Numbers are important. But I don't think everything can be judged by numbers alone.
(Someone was asking on a journalism mailing list how 30+ US lives match up with 190+ in Iraq as far as the mainstream media goes! Then, if everything went by numbers alone, one-seventh of the Wikipedia's content should have focussed on India, and about one-sixth on China. But we know that doesn't happen! So, we seem to be facing the pinch both ways! When it comes to non-inclusion, and when it comes to deletion.)
Also, what happens when a network is based outside of the "cities that matter"? Visibility is going to be a further issue, specially when communication is in, say, Spanish! It's hard for me to imagine how http://en.wikipedia.org/wiki/Clemencia_Rodriguez gets tagged for 'non-notability'. Either someone is misunderstanding things here, or the criteria is really bizarre. Take a look at the comment by BineMaya at http://en.wikipedia.org/wiki/Talk:Clemencia_Rodriguez in response to this.

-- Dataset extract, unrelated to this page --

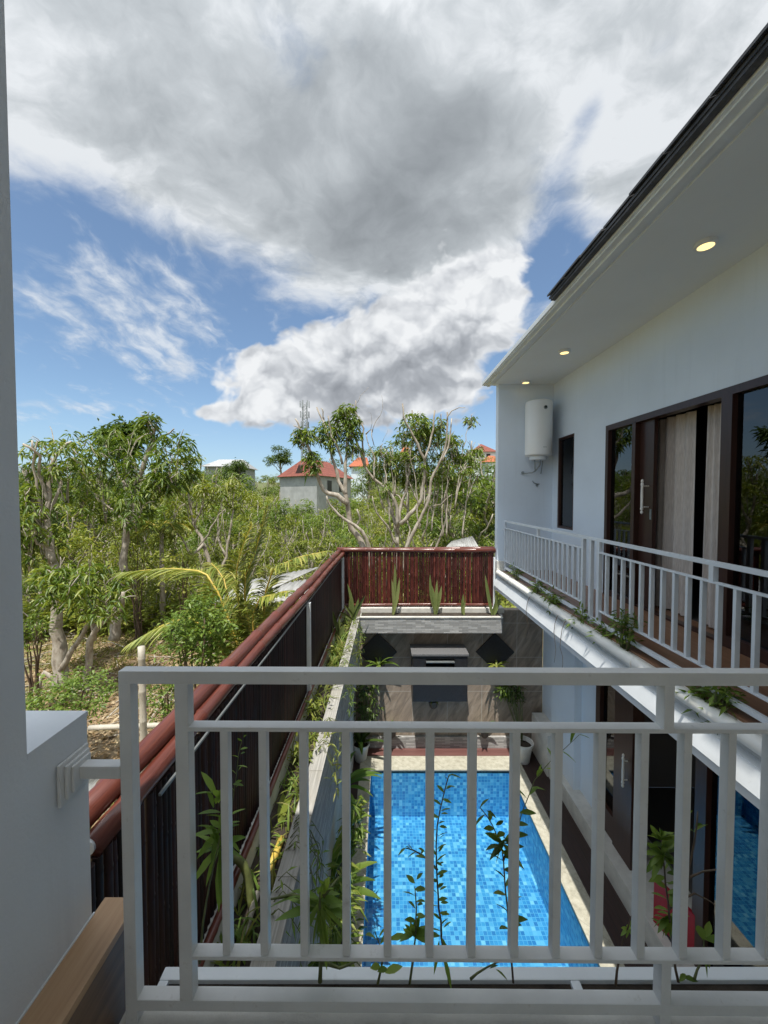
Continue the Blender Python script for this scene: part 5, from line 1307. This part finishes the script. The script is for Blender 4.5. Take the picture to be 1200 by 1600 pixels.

These are issues that those building alternatives have to face up to. We seem to be failing in reflecting diversity at a global scale. Are we even trying? FN
On 20/04/07, Angela beesley@gmail.com wrote:
On 4/20/07, Frederick Noronha fred@bytesforall.org wrote:
This page on a prominent alternate global media event is being called "blatant advertising for a company, product, group, service or person".
http://en.wikipedia.org/wiki/OURMedia/NUESTROSMedios
I removed content on this from [[Ourmedia]] a year ago since the group had only 279 members and probably didn't deserve an article.